Posts Tagged ‘Bison’

Magpies, Al Gore and Climate Change

October 14, 2007

I’ve been gone for a few days and out of touch with the world. But I knew that Al Gore and the scientists who study global climate change would receive the Nobel Peace Prize while I was gone. A Magpie told me. Actually, the Magpie only told me that Al Gore and the scientists are right: The climate is warming and faster than it ought to. I figured the rest out for myself. blackbilledmagpie12.JPG

Magpies, in many mythologies, are messenger birds; able to transcend time and space and communicate with worlds unseen by us. They can fly to the heavens and receive messages which they bring back to earth. They’ve been in North America since long before humanity arrived here. Their range was once as extensive as that of the bison. They followed the great bison herds as they ranged throughout the current western United States.

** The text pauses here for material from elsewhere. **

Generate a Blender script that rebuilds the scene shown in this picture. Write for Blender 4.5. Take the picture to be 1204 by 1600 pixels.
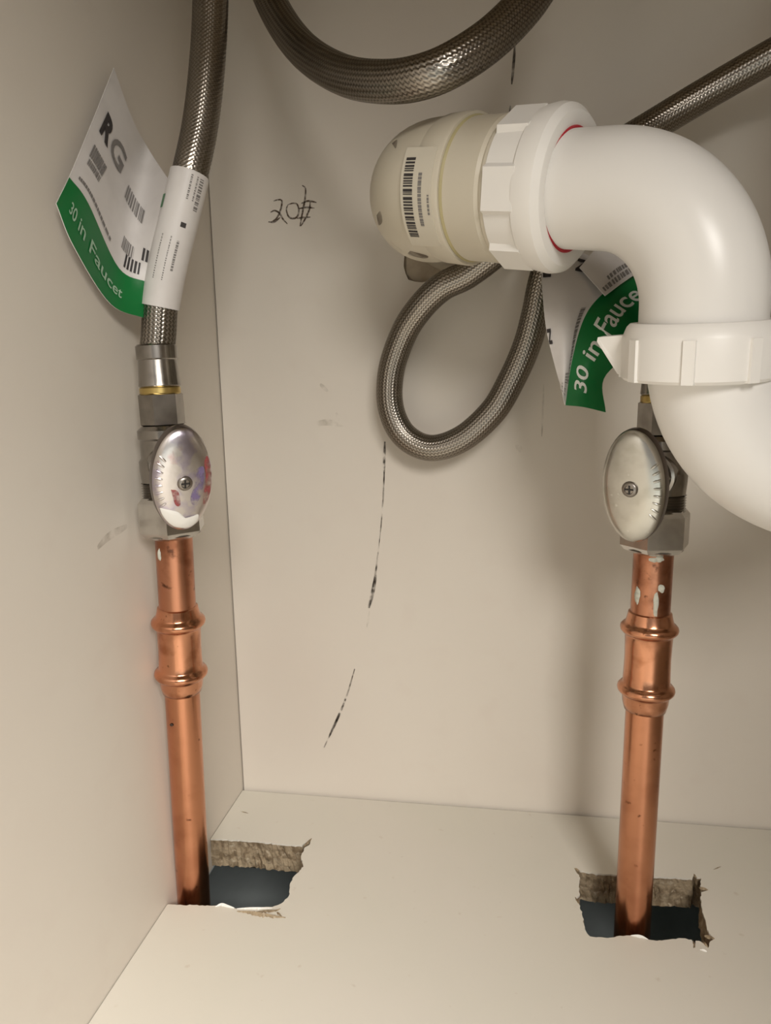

The Magpies, now that I look back on it, have been telling me for years that the climate is warming. But I need to back up a bit. My family – for three generations now – has been the privileged custodian of an old cabin in a canyon of the southern Rocky Mountains. The cabin itself is more than 100 years old and the trees which were used to make it probably another century older than that. When I first made the annual pilgrimage I was a baby and have no conscious memory of the Magpies. But, by the time I was eight or nine years old, I delighted in seeing them. We lived outside their range and so saw them only during our summer vacation as we approached the cabin. In those days, the northern extent of their local range was about 20 miles south of the cabin.

But over just the short span of my life, the Magpies have moved north and, more important, up into the Canyon. Unless you look back more than four decades, the movement was imperceptible. But now the Magpies live a mere six and a half miles from the cabin. They have reduced their range 15 miles north and 1000 feet upward. The Magpie I saw yesterday was further north than I have ever seen one and was at least a mile further up-canyon than last year.

The only reason for their movement is that the climate here is warming. Magpies don’t do well when temperatures rise to 35 degrees centigrade (95 Degrees Fahrenheit) for more than an hour or so a day. They move upward to cooler temperatures to stay alive and are well adapted to colder temperatures. The only reason for the speed of the Magpies’ upward move is that the earth is warming faster than it would be without Homo Sapiens Sapiens adding carbon dioxide to the air at breakneck speed. It may be news to humans, but not to the Magpies. They’ve known for a long time.